Au scénario, Jean Dufaux comme à son habitude a concocté une intrigue qui nous tient en haleine de bout en bout, s’appuyant sur une machination diabolique ourdie par divers conspirateurs et utilisant au final un Murena ayant perdu la mémoire. On retrouve avec plaisir tout le savoir-faire de Dufaux. Le complot prend de l’ampleur au fil des pages, chaque personnage est bien ancré dans son rôle, l’intrigue se développe sur des bases solides et historiques impliquant des événements ou personnages importants comme Pison ou Pétrone. Vingt ans plus tard, notre héros vit un nouveau départ dont nous suivrons les aventures toujours aussi captivantes avec intérêt, comme à l'époque de Philippe Delaby.

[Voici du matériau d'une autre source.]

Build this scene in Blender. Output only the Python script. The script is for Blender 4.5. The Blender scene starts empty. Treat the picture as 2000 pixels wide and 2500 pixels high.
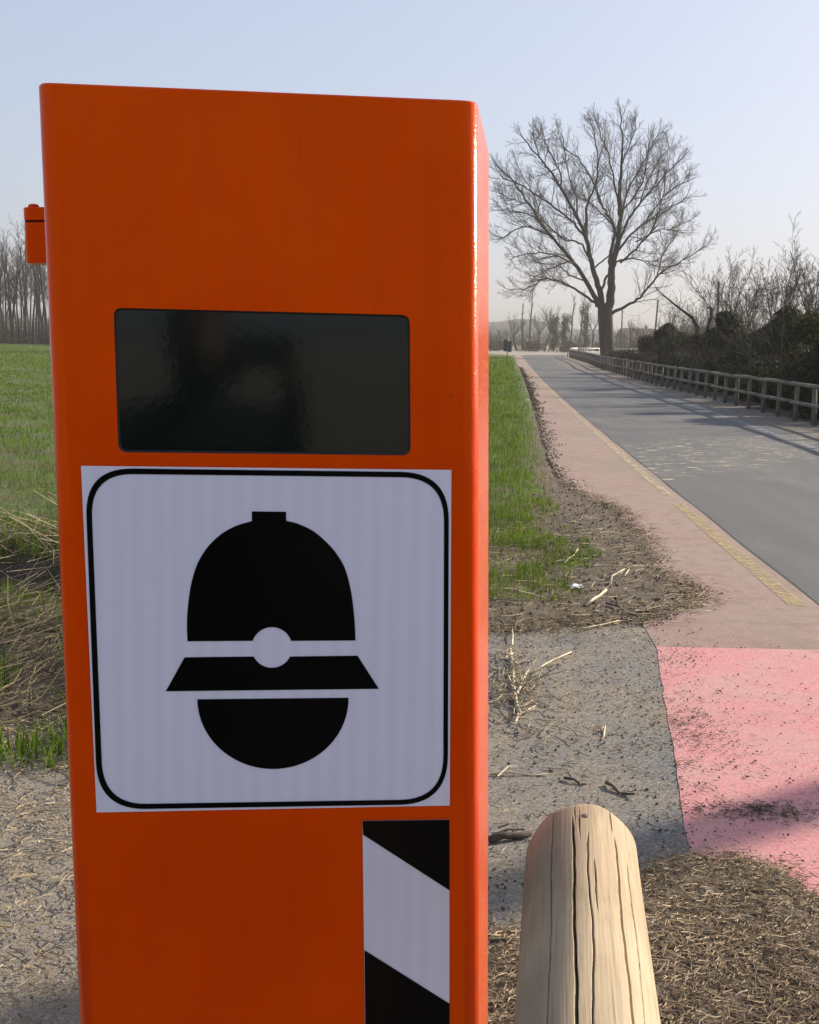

A noter le très bel hommage rendu à Philippe Delaby par Jean Dufaux dans une longue préface et en fin d’album un supplément sous forme de cahier graphique d’une dizaine de pages réservé à la première édition.
Il existe aussi un album de crayonnés en édition unique et numérotée à tirage limité (3500 exemplaires) qui déçoit un peu dans la mesure où les pages sont présentées dans un format un peu trop réduit pour apprécier pleinement le travail réalisé par Theo (certaines planches sans ajout auraient mérité d’être proposées en pleine page).